Okakura's writings range from historical enumeration to poetic fantasy, and from philosophic speculation to nationalistic apologia. For the Japanese periodical Kokka, which had been founded in 1889, he contributed numerous articles on art-historical themes. The Ideals of the East may seem a bit vaporous for today's taste, and The Awakening of Japan has also been replaced by more factual writing, though some of its thoughts are still being quoted and paraphrased by later writers. The poems which he dedicated directly to Mrs. Isabella Gardner have remained too personal for wider circulation, nor has that lady's enthusiasm for his fairy drama with music, entitled The White Fox, brought that work to life on the operatic stage. His Historical Notes on Japanese Temples and Their Treasures made a substantial contribution to this field and has survived emendations and revisions. But it is The Book of Tea that seems to be most richly endowed with an elixir of life, which has kept it youthful and vigorous for half a century.
Okakura wrote The Book of Tea soon after his arrival in America, and before publication he read it aloud in the artistic gatherings that centered around Mrs. Gardner, the "Queen of Boston," who ruled over an aesthetic kingdom in her palatial home at Fenway Court. Apparently the book was intended for a narrow elite, who might be expected to join in his protest against the spiritual misunderstandings that separated East and West. The rest of the world, the author seemed to think, would very likely consider his theme a sort of tempest in a teacup:
"The average Westerner, in his sleek complacency, will see in the tea ceremony but another instance of the thousand and one oddities which constitute the quaintness and the childishness of the East to him...."

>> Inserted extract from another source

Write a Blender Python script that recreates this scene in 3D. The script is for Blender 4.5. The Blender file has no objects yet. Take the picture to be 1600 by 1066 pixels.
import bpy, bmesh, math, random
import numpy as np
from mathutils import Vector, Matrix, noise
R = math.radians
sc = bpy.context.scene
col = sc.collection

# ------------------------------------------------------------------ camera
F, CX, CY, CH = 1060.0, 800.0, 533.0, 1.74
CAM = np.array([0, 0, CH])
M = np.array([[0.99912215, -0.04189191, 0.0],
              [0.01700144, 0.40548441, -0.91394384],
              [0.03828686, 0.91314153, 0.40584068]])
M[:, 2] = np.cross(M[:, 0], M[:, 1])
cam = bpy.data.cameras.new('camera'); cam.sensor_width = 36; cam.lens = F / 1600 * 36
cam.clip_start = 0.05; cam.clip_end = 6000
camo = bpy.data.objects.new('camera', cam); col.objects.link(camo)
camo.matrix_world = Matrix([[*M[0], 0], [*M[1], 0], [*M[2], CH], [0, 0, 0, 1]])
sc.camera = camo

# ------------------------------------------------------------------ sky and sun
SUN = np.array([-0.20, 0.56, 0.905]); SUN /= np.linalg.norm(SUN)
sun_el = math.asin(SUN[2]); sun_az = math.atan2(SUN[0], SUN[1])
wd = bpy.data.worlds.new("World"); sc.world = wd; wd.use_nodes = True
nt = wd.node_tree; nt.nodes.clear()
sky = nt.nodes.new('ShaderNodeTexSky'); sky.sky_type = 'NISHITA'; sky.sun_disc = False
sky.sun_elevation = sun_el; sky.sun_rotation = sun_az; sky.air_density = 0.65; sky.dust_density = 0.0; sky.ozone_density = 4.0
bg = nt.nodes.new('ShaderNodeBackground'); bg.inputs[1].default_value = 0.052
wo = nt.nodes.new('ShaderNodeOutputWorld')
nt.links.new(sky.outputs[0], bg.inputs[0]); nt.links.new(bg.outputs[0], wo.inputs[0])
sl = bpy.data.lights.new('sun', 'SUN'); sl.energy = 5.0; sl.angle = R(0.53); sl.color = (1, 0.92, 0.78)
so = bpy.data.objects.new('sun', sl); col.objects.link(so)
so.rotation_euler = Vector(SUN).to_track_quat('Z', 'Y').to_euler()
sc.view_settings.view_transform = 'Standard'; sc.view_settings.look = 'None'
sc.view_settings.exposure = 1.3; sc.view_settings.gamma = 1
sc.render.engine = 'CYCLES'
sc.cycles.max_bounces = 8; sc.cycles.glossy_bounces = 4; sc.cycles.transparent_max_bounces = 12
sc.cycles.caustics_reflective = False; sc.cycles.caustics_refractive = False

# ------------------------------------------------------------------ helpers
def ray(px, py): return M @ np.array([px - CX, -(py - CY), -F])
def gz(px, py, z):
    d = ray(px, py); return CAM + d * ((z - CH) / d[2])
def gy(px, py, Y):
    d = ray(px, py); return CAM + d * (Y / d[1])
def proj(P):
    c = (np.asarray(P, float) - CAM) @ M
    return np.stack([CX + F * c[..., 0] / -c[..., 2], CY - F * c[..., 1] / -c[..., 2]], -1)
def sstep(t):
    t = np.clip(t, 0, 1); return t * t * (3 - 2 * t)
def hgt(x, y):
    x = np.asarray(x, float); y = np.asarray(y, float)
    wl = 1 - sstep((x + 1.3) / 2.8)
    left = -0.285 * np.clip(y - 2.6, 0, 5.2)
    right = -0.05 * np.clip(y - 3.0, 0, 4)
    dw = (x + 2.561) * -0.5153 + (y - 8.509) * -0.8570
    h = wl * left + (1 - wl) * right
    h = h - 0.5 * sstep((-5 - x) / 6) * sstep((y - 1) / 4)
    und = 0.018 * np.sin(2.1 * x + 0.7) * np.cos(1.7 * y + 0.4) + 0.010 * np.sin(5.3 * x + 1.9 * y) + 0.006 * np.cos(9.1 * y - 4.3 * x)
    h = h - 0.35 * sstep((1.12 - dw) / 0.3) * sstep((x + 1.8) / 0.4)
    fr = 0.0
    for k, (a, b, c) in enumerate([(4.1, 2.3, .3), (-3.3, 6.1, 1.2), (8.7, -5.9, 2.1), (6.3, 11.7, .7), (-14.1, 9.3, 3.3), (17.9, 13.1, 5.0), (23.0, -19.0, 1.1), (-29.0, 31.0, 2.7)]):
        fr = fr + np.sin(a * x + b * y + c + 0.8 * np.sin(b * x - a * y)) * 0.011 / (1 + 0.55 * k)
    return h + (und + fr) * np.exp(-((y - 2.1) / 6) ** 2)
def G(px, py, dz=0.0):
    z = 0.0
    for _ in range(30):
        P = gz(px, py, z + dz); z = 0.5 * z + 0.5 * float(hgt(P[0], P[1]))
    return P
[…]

Yet the book continues to be passed from hand to hand, always with the previous reader's warm assurance that here is to be found a key to an understanding of Eastern ideas, a key that transcends the title of the book. Okakura's insight and compassion, his irony and his power of self-observation, and the piquant lyricism of his style have won the book a far greater audience than he could ever have imagined. His felicitous phrasing and dramatic presentation of his theme first arouse curiosity in the reader, then interest, and finally a desire for comprehension and participation. Later writings by other men may have presented the tea cult of Japan in a more objective light, but Okakura revealed to the West a unified concept of art and life, of nature and art blended into a harmony of daily living, which strikes a responsive chord in a world anxious to find a way out from the maze of complexities into which it has blundered.
The past fifty years have removed some of the mutual ignorance between the continents that Okakura had observed with bitterness. There has been a decided decline in colonial paternalism and a rise in the respect with which the East and the West regard each other's cultural patterns and ancient wisdoms. It may be too presumptuous and too optimistic to attribute much of the rapprochement to a mild little volume like The Book of Tea or to the literature that has grown up after its publication; it may also be necessary to admit that the very wars which Okakura feared and detested have contributed in a horribly bloody way to a remarkable realization that East and West are not so far apart, after all. In any case, Okakura today would be astonished at the extent to which "humanity has met in a teacup."